M. Cédric Vial, rapporteur. En tout, on dénombre 75 amendements de suppression ou de réécriture – 28 de Mme de Marco, 22 de Mme Robert et 25 de M. Bacchi… (Protestations sur les travées des groupes SER, CRCE-K et GEST.)

Mme Colombe Brossel. Nous travaillons !

M. Cédric Vial, rapporteur. M. Bacchi nous propose de reporter la réforme à 2126, de différer la nomination du président de la holding à 2075, deux ans plus tôt si la météo est favorable. (Mêmes mouvements.)

Mme Colombe Brossel. Ce n’est pas vrai, on n’a jamais dit ça !

M. Roger Karoutchi. Cela suffit, cette obstruction !

M. Cédric Vial, rapporteur. S’agit-il d’amendements de fond ? Non !

Nous voulions débattre de l’audiovisuel public : malheureusement, nous ne pouvons pas mener à bien cette discussion.

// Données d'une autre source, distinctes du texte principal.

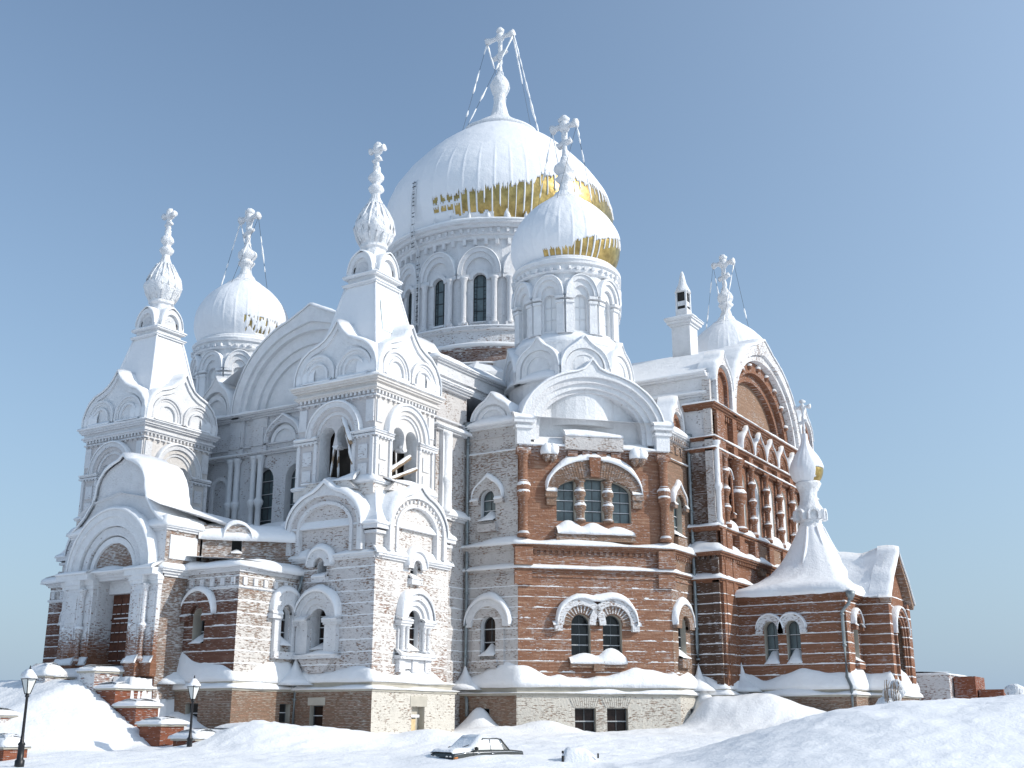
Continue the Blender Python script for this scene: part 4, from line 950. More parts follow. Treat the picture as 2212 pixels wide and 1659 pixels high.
for s in (-1.01, 1.01):
    box(mb, FD, s - .36, s + .36, -.5, -.1, 15.0, zs + .9, 'plaster'); column(mb, sn, FD, s, .0, 15.0, 17.9, .26, 'arch_brick', melons=(.35, .68))
no = shape(0, zs, arcpts(3.45, 2.3, 0, .3, 24)); ni = shape(0, zs, arcpts(2.7, 1.0, 0, .3, 24)); ring(mb, FD, no, ni, 0, .28, 'arch_brick')
for i in range(46):
    t = radians(180 - 180 * (i + .5) / 46); a = (3.40 * cos(t), zs + 2.25 * sin(t)); b = (2.74 * cos(t), zs + 1.05 * sin(t)); dx = .035
    prism(mb, FD, [(b[0] - dx, b[1]), (b[0] + dx, b[1]), (a[0] + dx * 1.2, a[1]), (a[0] - dx * 1.2, a[1])], .28, .31, 'arch_brick')
prism(mb, FD, [(-.32, 18.1), (.32, 18.1), (.42, 19.5), (-.42, 19.5)], 0, .5, 'south_red')
snow_arc(sn, FD, no, 0, .34, .42, 5, .06); heap(sn, FD, -1.5, 19.2, 1.2, 0, .3, .5, 1); heap(sn, FD, 1.3, 19.25, 1.3, 0, .3, .5, 2); heap(sn, FD, 0, 19.5, .9, 0, .5, .35, 5)
for q in (-1, 1):
    box(mb, FD, *sorted((q * 2.72, q * 3.55)), 0, .34, zs - .45, zs - .02, 'arch_brick'); box(mb, FD, *sorted((q * 2.78, q * 3.45)), 0, .22, zs - 1.0, zs - .45, 'arch_brick'); fsnow(sn, FD, *sorted((q * 2.72, q * 3.5)), zs - .02, .36, .3, seed=q)
    for e in (0, 1):   # lump brackets beside the arch
        p = FD.p(q * (3.0 + .45 * e), .3, 0); lathe(mb, p[0], p[1], [(.05, 19.0), (.3, 19.25), (.38, 19.6), (.3, 19.9)], 'arch_brick', 10, True, .2); lathe(sn, p[0], p[1], [(.42, 19.55), (.48, 19.8), (.36, 20.1), (.1, 20.35), (0, 20.4)], 'snow', 10, True, .35)
    # melon columns at the corners
    x = q * (HD - .35)
    column(mb, sn, FD, x, .25, 13.75, 19.7, .29, 'bay_red', melons=(.50, .58)); box(mb, FD, x - .5, x + .5, 0, .5, 19.5, 19.95, 'bay_red')
    box(mb, FD, x - .5, x + .5, -.2, .45, 20.2, 21.7, WHT); box(mb, FD, x - .62, x + .62, -.2, .6, 21.3, 21.5, WHT); box(mb, FD, x - .75, x + .75, -.2, .72, 21.7, 22.0, WHT)
    fsnow(sn, FD, x - .75, x + .75, 22.0, .75, .45, d0=-.3, seed=q, var=.4); box(mb, FD, x - .62, x + .62, 0, .42, 11.9, 13.1, 'bay_red'); box(mb, FD, x - .6, x + .6, 0, .2, 10.6, 11.5, 'bay_red')
box(mb, FD, -2.85, 2.9, 0, .42, 14.0, 14.12, 'arch_brick'); box(mb, FD, -2.8, 2.85, 0, .34, 13.65, 14.0, 'arch_brick'); fsnow(sn, FD, -2.75, 2.8, 14.12, .44, .62, seed=4, var=.5, amp=lambda t: .55 + .45 * abs(sin(t * 3 * pi)))
# low paired windows
for s in (-1.1, 1.12):
    arch(mb, FD, s, 8.05, 1.95 if False else 1.7, 1.25, 0, .34, 'arch_frost', leg=.05); arch(mb, FD, s, 8.05, 1.25, .7, 0, .16, 'arch_brick', leg=.1)
    for i in range(13):
        t = radians(12 + 156 * i / 12); a = (s + 1.22 * cos(t), 8.05 + 1.22 * sin(t)); b = (s + .74 * cos(t), 8.05 + .74 * sin(t)); prism(mb, FD, [(b[0] - .03, b[1]), (b[0] + .03, b[1]), (a[0] + .05, a[1]), (a[0] - .05, a[1])], .16, .2, 'arch_frost')
o = shape(-1.1, 8.05, arcpts(1.72, 1.72))[:-7] + shape(1.12, 8.05, arcpts(1.72, 1.72))[7:]
snow_arc(sn, FD, o, 0, .4, .36, 6, .25)
for q in (-1, 1): box(mb, FD, *sorted((q * 2.45, q * 2.95)), 0, .36, 7.6, 8.0, 'arch_frost'); fsnow(sn, FD, *sorted((q * 2.75, q * 3.1)), 8.0, .36, .25)
box(mb, FD, -1.95, 2.0, 0, .34, 5.2, 5.5, 'arch_brick'); fsnow(sn, FD, -1.95, 2.0, 5.503, .4, .5, seed=8, var=.9, amp=lambda t: .5 + .5 * abs(sin(t * 2 * pi))); box(mb, FD, -.35, .4, 0, .42, 5.0, 5.6, 'arch_brick')
# ledges round the whole bay
Pp = [PA, PB, PC, PD]
cornice(mb, Pp, 3.40, [(.10, .52), (.06, .6)], 'plaster'); snow(sn, Pp, 3.565, .6, .22, d0=.2, seed=1, var=.9)
cornice(mb, Pp, 3.55, [(.32, .3)], 'plaster'); cornice(mb, Pp, 3.87, [(.06, .38), (.06, .44)], 'plaster'); snow(sn, Pp, 3.993, .44, .72, seed=2, var=.75)
for pl_, mt_ in (([PA, (13, -1.5)], 'bay_white'), ([(13, -1.5), PB, PC, PD], 'bay_red')):
    cornice(mb, pl_, 11.5, [(.12, .12), (.12, .24)], mt_); cornice(mb, pl_, 11.15, [(.12, .08)], mt_); cornice(mb, pl_, 12.95, [(.12, .18), (.12, .32), (.12, .48)], mt_)
snow(sn, Pp, 11.743, .26, .24, seed=3, var=.4); snow(sn, Pp, 13.313, .5, .42, seed=4, var=.5)
dentils(mb, PC, PD, 12.7, 12.95, .16, 'bay_red', .35, .16); dentils(mb, (13.4, -2.1), (20.3, -9.0), 12.72, 12.95, .12, 'bay_red', .42, .2)
for a, b in ((PA, PB), (PC, PD)):
    cornice(mb, [a, b], 19.75, [(.12, .12)], 'bay_white' if a is PA else 'bay_tan'); snow(sn, [a, b], 19.873, .14, .14, seed=5)
    cornice(mb, [a, b], 20.95, [(.10, .1)], 'bay_white' if a is PA else 'bay_tan')
    cornice(mb, [a, b], 21.6, [(.14, .2), (.14, .38)], RGH); snow(sn, [a, b], 21.883, .4, .65, d0=-.6, seed=6, var=.3)
# band and low parapet block above the triple window
cornice(mb, [PB, PC], 19.95, [(.14, .18), (.12, .34)], 'bay_red'); snow(sn, [PB, PC], 20.213, .36, .5, d0=-.9, seed=7, var=.5)
box(mb, FD, -2.15, 2.1, -.2, .5, 20.0, 21.0, 'bay_white'); fsnow(sn, FD, -2.15, 2.1, 21.0, .52, .42, d0=-.3, seed=3, var=.25)
for i in range(4): box(mb, FD, -1.9 + i * 1.05, -1.2 + i * 1.05, .0, .3, 19.55, 19.95, 'bay_red')
# zakomara
wall(mb, FD, [(-HD + .2, 20.1), (HD - .2, 20.1)] + top[::-1], [], -1.15, .1, 'bay_white' if False else WHT)
zk = lambda a, b, pk=0: shape(0, 21.5, arcpts(a, b, pk, .16, 30), .8)
ring(mb, FD, zk(5.3, 4.3, .85), zk(4.9, 3.9), -3.5, .35, WHT); ring(mb, FD, zk(4.9, 3.9), zk(4.5, 3.5), -1.2, .12, RGH); ring(mb, FD, zk(4.5, 3.5), zk(4.1, 3.15), -1.2, -.1, WHT); ring(mb, FD, zk(4.1, 3.15), zk(3.8, 2.9), -1.2, -.35, RGH)
snow_arc(sn, FD, shape(0, 21.5, arcpts(5.32, 4.32, .85, .16, 30)), -3.4, .42, .3, 8, .5)
fsnow(sn, FD, -4.2, 4.2, 20.3, -.2, .75, d0=-1.2, seed=9, var=.3)
# little kokoshniks over the flanks and the snowy roof behind
small_kok(mb, sn, Fr(13.2, .5, -90), 0, 22.2, 1.7, 1.5, WHT, WHT, .55, .2, -1.6)
small_kok(mb, sn, Fr(22.8, -9.2, 0), 0, 22.3, 1.1, 1.7, 'arch_frost', 'south_red', .8, .3, -1.2)
roof = [(12.8, 2.6, 22.3), (12.8, -1.6, 22.3), (20.8, -9.6, 22.3), (24.6, -9.6, 22.3), (24.6, 2.6, 24.6)]
sn.add([(x, y, z) for x, y, z in roof], [(0, 1, 4), (1, 2, 4), (2, 3, 4)], 'snow')
sn.add([(15.0, -.8, 22.4), (19.9, -5.8, 22.4), (22.0, -3.5, 25.6), (17.3, 1.2, 25.6)], [(0, 1, 2, 3)], 'snow')
part = mb.build('corner_bay', CATH, label='red brick cut corner with a triple window under a white round gable'); sn.build('snow_cover', part)
for F_, a, d, g, b in WN: window(part, F_, a, d, g, b, .05)
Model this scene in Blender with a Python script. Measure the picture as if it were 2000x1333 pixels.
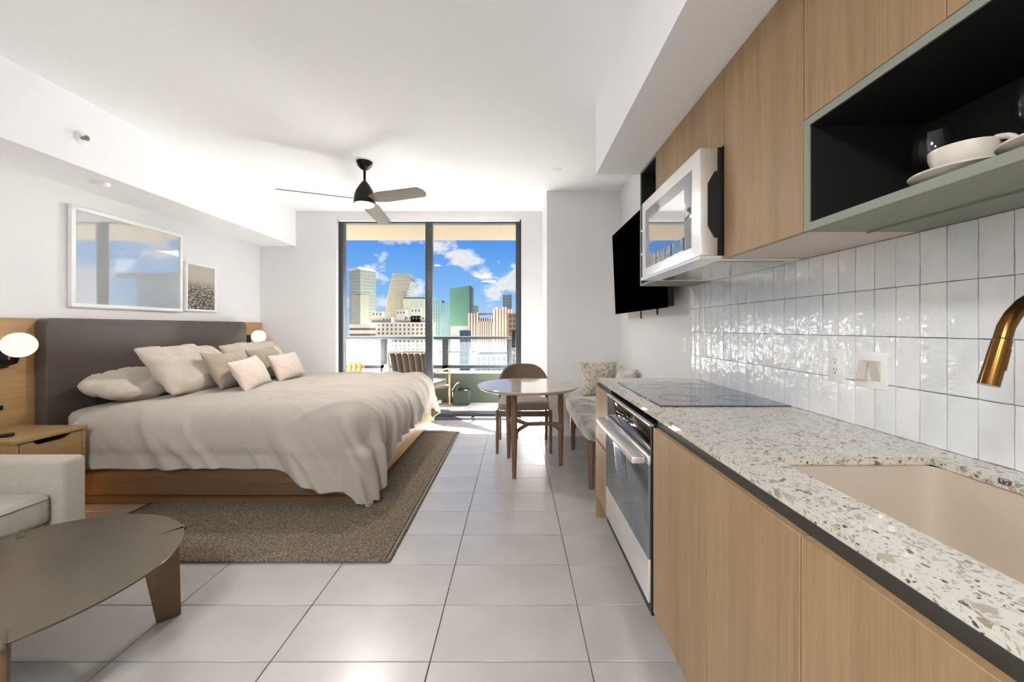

Et, quand les coupables jouent les victimes, on se heurte à un problème supplémentaire.

Aujourd’hui, vous vous posez en victimes, vous regrettez d’être privés de débat, mais c’est vous qui êtes responsables de cette situation,… (Protestations sur les travées des groupes SER, CRCE-K et GEST.)

M. Roger Karoutchi. Exactement ! Responsables et coupables !

M. Cédric Vial, rapporteur. … pas nous ! Au contraire, nous étions prêts à débattre du fond. Or c’est impossible. Pourquoi ? Parce que vous avez décidé de faire durer la discussion.

Hier, un de nos collègues a entrepris de nous lire le bottin… (Vives protestations sur les travées du groupe SER.)